Part A Topic: CAPM
“A Critical Assessment of The Capital Asset Pricing Model (CAPM)”
You are required to
- Describe the Capital Asset Pricing Model, including the assumptions underlying the theory
- Explain the relationship between the Security Market Line and the Capital Market Line, using diagrams and examples to illustrate your explanation
- Briefly set out arguments in favour of – and against the theory, outline its uses and make a critique of its underlying assumptions (Discussion and detailed understanding of CAPM, including its advantages and disadvantages and its role in in financial management. Source references used should be cited.)
- Identify any alternatives which have been suggested in place of CAPM
- Conclude with an overall assessment of the theory and state any recommendations which emerge for financial managers and investors, and summarise your overall conclusions. Your critique will be assessed.
- You will need to discover at least 5 references FOR PART A
Use Harvard referencing! See Use Harvard referencing! See
http://en.wikipedia.org/wiki/Harvard_referencing
- Times New Roman font (at minimum , 12 pitch)
- 1.5 line spacing and A4 paper
- Top, bottom, left and right margins to be at least 2.5 cms from the edge of the page;
PART B – Capital Budgeting Analysis
You are required to work the following problem, using a discounted cash flow (NPV) analysis. You should model your answer on the text approach in Chapter 8.

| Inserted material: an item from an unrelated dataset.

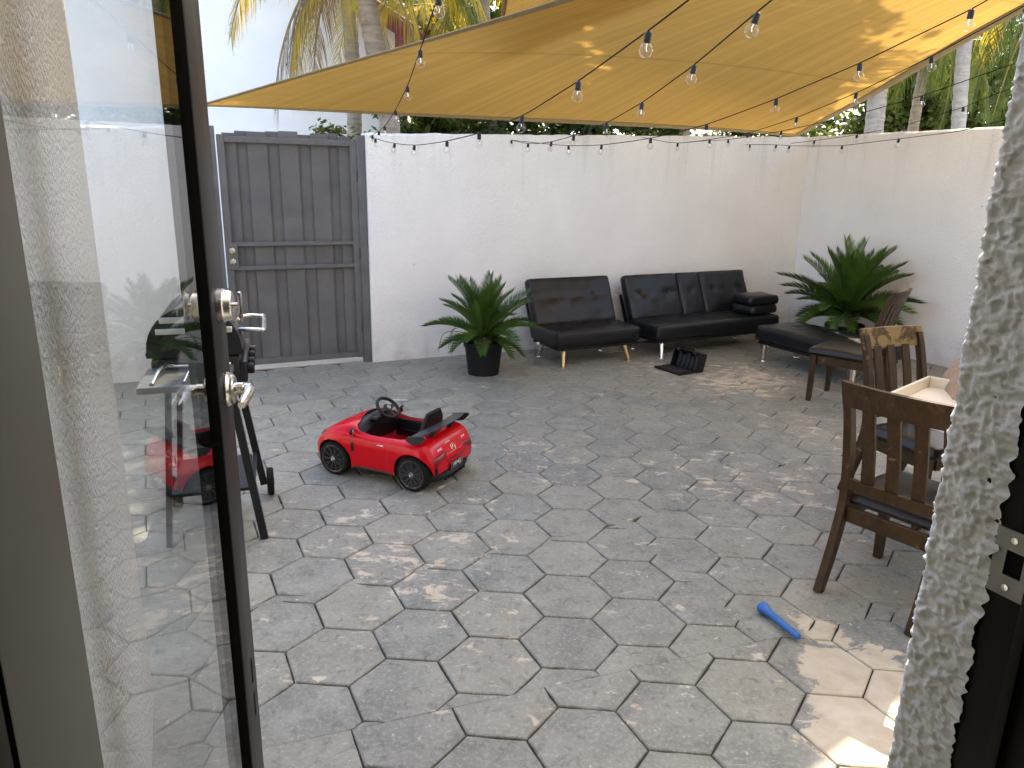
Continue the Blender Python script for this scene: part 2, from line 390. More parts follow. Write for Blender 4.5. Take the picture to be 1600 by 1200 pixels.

“Henry Hall is considering replacing an old machine with a new one. The old machine (purchased 5 years ago) cost $300,000, while the proposed new one will cost $250,000.
“The new machine will be depreciated prime cost to $50,000 over its 5 year life. Henry estimates that it will be worth $40,000 (salvage value) after 5 years.The old machine is being depreciated at prime cost to zero over its original expected life of 10 years. However, Henry can sell the old machine today for $78,000.
“The new machine will save the owner $50,000 a year in cooling costs. This was estimated one year ago in a feasibility study on the new machine conducted for Henry by an external firm of consultants, and which cost Henry $15,000. Henry still considers that these savings will be achieved.
“With the new machine, a one off amount of cleaning supplies at a cost of $5,000 will be required. and Henry estimates that accounts receivable will increase by $15,000. Both of these increases in working capital will be recouped at the end of the new machine’s life in five years time..
“Henry’s cost of capital is 10%. The tax rate is 30%. Tax is paid in the year in which earnings are received.
“REQUIRED.
- Calculate the net present value of the proposed change, that is, the net benefit or net loss in present vaklue terms of the proposed changeover.
- Should Henry purchase the new machine? State clearly why.”